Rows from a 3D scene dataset
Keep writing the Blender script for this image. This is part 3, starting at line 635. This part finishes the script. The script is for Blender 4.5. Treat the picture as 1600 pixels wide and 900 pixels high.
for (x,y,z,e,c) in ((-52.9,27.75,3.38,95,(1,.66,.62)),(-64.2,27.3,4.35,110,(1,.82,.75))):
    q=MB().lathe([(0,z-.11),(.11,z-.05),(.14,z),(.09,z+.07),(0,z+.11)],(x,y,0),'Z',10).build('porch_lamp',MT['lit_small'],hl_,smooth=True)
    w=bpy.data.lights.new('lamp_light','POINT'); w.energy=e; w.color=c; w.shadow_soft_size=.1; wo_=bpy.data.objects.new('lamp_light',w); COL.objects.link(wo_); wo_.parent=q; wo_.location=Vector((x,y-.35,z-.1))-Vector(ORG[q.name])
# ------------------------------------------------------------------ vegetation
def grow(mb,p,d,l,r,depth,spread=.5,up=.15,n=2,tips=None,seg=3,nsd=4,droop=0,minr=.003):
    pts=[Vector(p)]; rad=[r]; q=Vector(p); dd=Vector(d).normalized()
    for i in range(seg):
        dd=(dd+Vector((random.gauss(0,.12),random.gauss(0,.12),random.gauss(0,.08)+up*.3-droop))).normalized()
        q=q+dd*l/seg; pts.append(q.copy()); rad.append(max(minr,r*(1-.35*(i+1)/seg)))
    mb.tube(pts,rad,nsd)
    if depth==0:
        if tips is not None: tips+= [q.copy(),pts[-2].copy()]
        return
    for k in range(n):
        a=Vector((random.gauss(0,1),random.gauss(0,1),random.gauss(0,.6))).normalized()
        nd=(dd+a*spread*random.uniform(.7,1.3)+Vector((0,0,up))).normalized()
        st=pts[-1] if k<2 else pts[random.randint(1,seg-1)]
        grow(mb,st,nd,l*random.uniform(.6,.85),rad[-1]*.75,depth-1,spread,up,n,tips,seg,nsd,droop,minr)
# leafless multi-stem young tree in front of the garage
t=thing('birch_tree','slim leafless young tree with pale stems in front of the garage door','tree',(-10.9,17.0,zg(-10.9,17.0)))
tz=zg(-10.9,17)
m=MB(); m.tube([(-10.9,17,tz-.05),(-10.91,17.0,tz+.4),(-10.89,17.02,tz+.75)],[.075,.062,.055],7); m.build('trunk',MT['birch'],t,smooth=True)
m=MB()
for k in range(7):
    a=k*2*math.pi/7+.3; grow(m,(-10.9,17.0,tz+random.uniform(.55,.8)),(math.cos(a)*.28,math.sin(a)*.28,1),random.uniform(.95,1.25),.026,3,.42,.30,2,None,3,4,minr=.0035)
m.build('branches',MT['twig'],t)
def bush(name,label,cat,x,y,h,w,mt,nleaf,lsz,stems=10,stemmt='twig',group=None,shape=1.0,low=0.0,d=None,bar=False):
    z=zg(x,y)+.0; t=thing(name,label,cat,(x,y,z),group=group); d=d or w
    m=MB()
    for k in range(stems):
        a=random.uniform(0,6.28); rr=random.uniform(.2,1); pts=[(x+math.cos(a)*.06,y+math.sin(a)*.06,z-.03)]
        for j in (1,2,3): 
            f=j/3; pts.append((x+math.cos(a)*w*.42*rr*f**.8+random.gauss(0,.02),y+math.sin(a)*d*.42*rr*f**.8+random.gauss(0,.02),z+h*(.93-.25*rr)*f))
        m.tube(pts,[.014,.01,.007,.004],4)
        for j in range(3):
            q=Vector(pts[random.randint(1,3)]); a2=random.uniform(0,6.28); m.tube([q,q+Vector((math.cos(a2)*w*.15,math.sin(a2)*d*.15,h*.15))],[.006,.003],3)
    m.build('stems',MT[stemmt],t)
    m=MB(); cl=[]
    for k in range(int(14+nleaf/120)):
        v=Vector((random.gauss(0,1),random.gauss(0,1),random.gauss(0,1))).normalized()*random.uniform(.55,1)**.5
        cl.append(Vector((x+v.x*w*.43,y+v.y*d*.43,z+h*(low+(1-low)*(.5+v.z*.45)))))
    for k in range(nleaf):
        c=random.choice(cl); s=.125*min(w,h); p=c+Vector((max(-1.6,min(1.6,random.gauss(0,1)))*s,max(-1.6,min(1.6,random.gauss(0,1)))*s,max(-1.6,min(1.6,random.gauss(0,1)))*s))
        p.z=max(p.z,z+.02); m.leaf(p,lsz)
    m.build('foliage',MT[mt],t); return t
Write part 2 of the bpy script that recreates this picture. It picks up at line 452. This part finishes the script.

- WHAT YOU NEED TO DO -
Find the word "This" in the data and copy out each line where it turns up.

- WRITTEN ANSWER -
Keep writing the Blender script for this image. This is part 3, starting at line 635. This part finishes the script. The script is for Blender 4.5. Treat the picture as 1600 pixels wide and 900 pixels high.
Write part 2 of the bpy script that recreates this picture. It picks up at line 452. This part finishes the script.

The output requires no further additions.